### INSTRUCTIONS TO FOLLOW
Please print the full listing exactly.

### PROVIDED RECORDS
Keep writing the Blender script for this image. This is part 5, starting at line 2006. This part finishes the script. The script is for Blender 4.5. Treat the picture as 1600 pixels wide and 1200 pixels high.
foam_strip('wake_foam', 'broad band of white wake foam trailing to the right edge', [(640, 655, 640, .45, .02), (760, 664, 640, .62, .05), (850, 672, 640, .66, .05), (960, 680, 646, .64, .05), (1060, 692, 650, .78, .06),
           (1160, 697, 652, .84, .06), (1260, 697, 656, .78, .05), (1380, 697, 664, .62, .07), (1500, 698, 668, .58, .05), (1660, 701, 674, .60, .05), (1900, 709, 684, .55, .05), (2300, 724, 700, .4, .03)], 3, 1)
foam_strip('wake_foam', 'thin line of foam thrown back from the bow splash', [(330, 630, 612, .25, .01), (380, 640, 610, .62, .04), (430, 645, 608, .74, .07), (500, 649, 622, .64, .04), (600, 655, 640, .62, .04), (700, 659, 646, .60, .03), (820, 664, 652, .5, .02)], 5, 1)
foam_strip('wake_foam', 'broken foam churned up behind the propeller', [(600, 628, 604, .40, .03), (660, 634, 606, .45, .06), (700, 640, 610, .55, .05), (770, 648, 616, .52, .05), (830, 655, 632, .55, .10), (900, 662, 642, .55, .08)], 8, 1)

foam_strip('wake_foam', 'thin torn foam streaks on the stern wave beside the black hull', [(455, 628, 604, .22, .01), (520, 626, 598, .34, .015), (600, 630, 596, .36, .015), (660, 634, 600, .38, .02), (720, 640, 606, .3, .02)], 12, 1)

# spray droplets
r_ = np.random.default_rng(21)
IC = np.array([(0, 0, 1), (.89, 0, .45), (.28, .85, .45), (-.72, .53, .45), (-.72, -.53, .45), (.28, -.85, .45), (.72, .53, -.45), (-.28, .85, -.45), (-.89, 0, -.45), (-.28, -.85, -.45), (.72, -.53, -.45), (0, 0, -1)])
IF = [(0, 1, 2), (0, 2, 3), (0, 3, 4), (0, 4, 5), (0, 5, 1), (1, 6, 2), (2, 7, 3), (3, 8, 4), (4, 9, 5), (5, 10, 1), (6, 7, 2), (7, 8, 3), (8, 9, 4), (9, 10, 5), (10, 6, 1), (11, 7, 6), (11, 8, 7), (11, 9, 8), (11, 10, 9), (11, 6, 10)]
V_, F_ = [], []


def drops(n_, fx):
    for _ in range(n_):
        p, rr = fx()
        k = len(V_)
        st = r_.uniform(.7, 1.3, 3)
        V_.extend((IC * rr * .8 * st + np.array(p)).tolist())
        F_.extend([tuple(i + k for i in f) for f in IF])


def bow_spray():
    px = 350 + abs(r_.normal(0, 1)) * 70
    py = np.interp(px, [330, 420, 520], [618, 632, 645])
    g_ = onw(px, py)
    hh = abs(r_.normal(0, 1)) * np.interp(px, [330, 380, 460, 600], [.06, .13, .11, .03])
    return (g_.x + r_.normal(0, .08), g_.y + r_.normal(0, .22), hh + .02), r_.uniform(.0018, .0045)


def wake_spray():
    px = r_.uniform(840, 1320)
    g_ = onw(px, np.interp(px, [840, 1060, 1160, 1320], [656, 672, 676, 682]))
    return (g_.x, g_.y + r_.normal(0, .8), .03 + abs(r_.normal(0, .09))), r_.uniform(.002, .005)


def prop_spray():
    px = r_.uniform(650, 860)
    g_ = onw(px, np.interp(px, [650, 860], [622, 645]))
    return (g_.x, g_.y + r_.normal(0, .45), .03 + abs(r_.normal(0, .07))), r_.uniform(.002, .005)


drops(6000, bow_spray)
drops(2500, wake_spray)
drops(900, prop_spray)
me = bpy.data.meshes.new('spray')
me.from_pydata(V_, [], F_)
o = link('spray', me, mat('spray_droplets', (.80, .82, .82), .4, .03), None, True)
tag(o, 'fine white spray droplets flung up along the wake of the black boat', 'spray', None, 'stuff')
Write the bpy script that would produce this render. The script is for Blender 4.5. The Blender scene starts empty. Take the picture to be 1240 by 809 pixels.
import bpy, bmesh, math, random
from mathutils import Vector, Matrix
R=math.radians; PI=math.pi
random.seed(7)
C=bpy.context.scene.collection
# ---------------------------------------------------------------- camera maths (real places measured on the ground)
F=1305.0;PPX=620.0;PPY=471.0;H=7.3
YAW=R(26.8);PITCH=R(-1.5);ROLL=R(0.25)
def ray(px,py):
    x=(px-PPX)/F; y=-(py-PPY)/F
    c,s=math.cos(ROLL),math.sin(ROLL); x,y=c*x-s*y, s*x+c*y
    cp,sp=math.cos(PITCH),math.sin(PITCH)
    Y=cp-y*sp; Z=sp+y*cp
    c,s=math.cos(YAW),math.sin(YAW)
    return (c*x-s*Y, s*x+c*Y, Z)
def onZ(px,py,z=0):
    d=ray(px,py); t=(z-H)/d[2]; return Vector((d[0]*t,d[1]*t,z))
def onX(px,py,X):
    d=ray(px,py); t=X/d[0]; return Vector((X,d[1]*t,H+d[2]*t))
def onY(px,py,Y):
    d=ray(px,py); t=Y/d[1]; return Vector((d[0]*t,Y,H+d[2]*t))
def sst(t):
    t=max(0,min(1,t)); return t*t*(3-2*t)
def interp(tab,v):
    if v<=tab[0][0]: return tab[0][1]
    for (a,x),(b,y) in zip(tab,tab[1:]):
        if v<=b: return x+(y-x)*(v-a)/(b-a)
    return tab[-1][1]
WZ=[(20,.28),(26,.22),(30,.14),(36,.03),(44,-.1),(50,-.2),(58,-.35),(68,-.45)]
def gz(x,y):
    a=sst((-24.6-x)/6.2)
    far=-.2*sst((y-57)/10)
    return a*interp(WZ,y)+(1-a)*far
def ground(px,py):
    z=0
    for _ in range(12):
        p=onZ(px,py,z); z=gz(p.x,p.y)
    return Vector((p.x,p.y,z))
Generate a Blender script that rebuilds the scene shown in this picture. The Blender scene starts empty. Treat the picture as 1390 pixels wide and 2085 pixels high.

### RESULT
Keep writing the Blender script for this image. This is part 5, starting at line 2006. This part finishes the script. The script is for Blender 4.5. Treat the picture as 1600 pixels wide and 1200 pixels high.
foam_strip('wake_foam', 'broad band of white wake foam trailing to the right edge', [(640, 655, 640, .45, .02), (760, 664, 640, .62, .05), (850, 672, 640, .66, .05), (960, 680, 646, .64, .05), (1060, 692, 650, .78, .06),
           (1160, 697, 652, .84, .06), (1260, 697, 656, .78, .05), (1380, 697, 664, .62, .07), (1500, 698, 668, .58, .05), (1660, 701, 674, .60, .05), (1900, 709, 684, .55, .05), (2300, 724, 700, .4, .03)], 3, 1)
foam_strip('wake_foam', 'thin line of foam thrown back from the bow splash', [(330, 630, 612, .25, .01), (380, 640, 610, .62, .04), (430, 645, 608, .74, .07), (500, 649, 622, .64, .04), (600, 655, 640, .62, .04), (700, 659, 646, .60, .03), (820, 664, 652, .5, .02)], 5, 1)
foam_strip('wake_foam', 'broken foam churned up behind the propeller', [(600, 628, 604, .40, .03), (660, 634, 606, .45, .06), (700, 640, 610, .55, .05), (770, 648, 616, .52, .05), (830, 655, 632, .55, .10), (900, 662, 642, .55, .08)], 8, 1)

foam_strip('wake_foam', 'thin torn foam streaks on the stern wave beside the black hull', [(455, 628, 604, .22, .01), (520, 626, 598, .34, .015), (600, 630, 596, .36, .015), (660, 634, 600, .38, .02), (720, 640, 606, .3, .02)], 12, 1)

# spray droplets
r_ = np.random.default_rng(21)
IC = np.array([(0, 0, 1), (.89, 0, .45), (.28, .85, .45), (-.72, .53, .45), (-.72, -.53, .45), (.28, -.85, .45), (.72, .53, -.45), (-.28, .85, -.45), (-.89, 0, -.45), (-.28, -.85, -.45), (.72, -.53, -.45), (0, 0, -1)])
IF = [(0, 1, 2), (0, 2, 3), (0, 3, 4), (0, 4, 5), (0, 5, 1), (1, 6, 2), (2, 7, 3), (3, 8, 4), (4, 9, 5), (5, 10, 1), (6, 7, 2), (7, 8, 3), (8, 9, 4), (9, 10, 5), (10, 6, 1), (11, 7, 6), (11, 8, 7), (11, 9, 8), (11, 10, 9), (11, 6, 10)]
V_, F_ = [], []


def drops(n_, fx):
    for _ in range(n_):
        p, rr = fx()
        k = len(V_)
        st = r_.uniform(.7, 1.3, 3)
        V_.extend((IC * rr * .8 * st + np.array(p)).tolist())
        F_.extend([tuple(i + k for i in f) for f in IF])


def bow_spray():
    px = 350 + abs(r_.normal(0, 1)) * 70
    py = np.interp(px, [330, 420, 520], [618, 632, 645])
    g_ = onw(px, py)
    hh = abs(r_.normal(0, 1)) * np.interp(px, [330, 380, 460, 600], [.06, .13, .11, .03])
    return (g_.x + r_.normal(0, .08), g_.y + r_.normal(0, .22), hh + .02), r_.uniform(.0018, .0045)


def wake_spray():
    px = r_.uniform(840, 1320)
    g_ = onw(px, np.interp(px, [840, 1060, 1160, 1320], [656, 672, 676, 682]))
    return (g_.x, g_.y + r_.normal(0, .8), .03 + abs(r_.normal(0, .09))), r_.uniform(.002, .005)


def prop_spray():
    px = r_.uniform(650, 860)
    g_ = onw(px, np.interp(px, [650, 860], [622, 645]))
    return (g_.x, g_.y + r_.normal(0, .45), .03 + abs(r_.normal(0, .07))), r_.uniform(.002, .005)


drops(6000, bow_spray)
drops(2500, wake_spray)
drops(900, prop_spray)
me = bpy.data.meshes.new('spray')
me.from_pydata(V_, [], F_)
o = link('spray', me, mat('spray_droplets', (.80, .82, .82), .4, .03), None, True)
tag(o, 'fine white spray droplets flung up along the wake of the black boat', 'spray', None, 'stuff')
Write the bpy script that would produce this render. The script is for Blender 4.5. The Blender scene starts empty. Take the picture to be 1240 by 809 pixels.
import bpy, bmesh, math, random
from mathutils import Vector, Matrix
R=math.radians; PI=math.pi
random.seed(7)
C=bpy.context.scene.collection
# ---------------------------------------------------------------- camera maths (real places measured on the ground)
F=1305.0;PPX=620.0;PPY=471.0;H=7.3
YAW=R(26.8);PITCH=R(-1.5);ROLL=R(0.25)
def ray(px,py):
    x=(px-PPX)/F; y=-(py-PPY)/F
    c,s=math.cos(ROLL),math.sin(ROLL); x,y=c*x-s*y, s*x+c*y
    cp,sp=math.cos(PITCH),math.sin(PITCH)
    Y=cp-y*sp; Z=sp+y*cp
    c,s=math.cos(YAW),math.sin(YAW)
    return (c*x-s*Y, s*x+c*Y, Z)
def onZ(px,py,z=0):
    d=ray(px,py); t=(z-H)/d[2]; return Vector((d[0]*t,d[1]*t,z))
def onX(px,py,X):
    d=ray(px,py); t=X/d[0]; return Vector((X,d[1]*t,H+d[2]*t))
def onY(px,py,Y):
    d=ray(px,py); t=Y/d[1]; return Vector((d[0]*t,Y,H+d[2]*t))
def sst(t):
    t=max(0,min(1,t)); return t*t*(3-2*t)
def interp(tab,v):
    if v<=tab[0][0]: return tab[0][1]
    for (a,x),(b,y) in zip(tab,tab[1:]):
        if v<=b: return x+(y-x)*(v-a)/(b-a)
    return tab[-1][1]
WZ=[(20,.28),(26,.22),(30,.14),(36,.03),(44,-.1),(50,-.2),(58,-.35),(68,-.45)]
def gz(x,y):
    a=sst((-24.6-x)/6.2)
    far=-.2*sst((y-57)/10)
    return a*interp(WZ,y)+(1-a)*far
def ground(px,py):
    z=0
    for _ in range(12):
        p=onZ(px,py,z); z=gz(p.x,p.y)
    return Vector((p.x,p.y,z))
Generate a Blender script that rebuilds the scene shown in this picture. The Blender scene starts empty. Treat the picture as 1390 pixels wide and 2085 pixels high.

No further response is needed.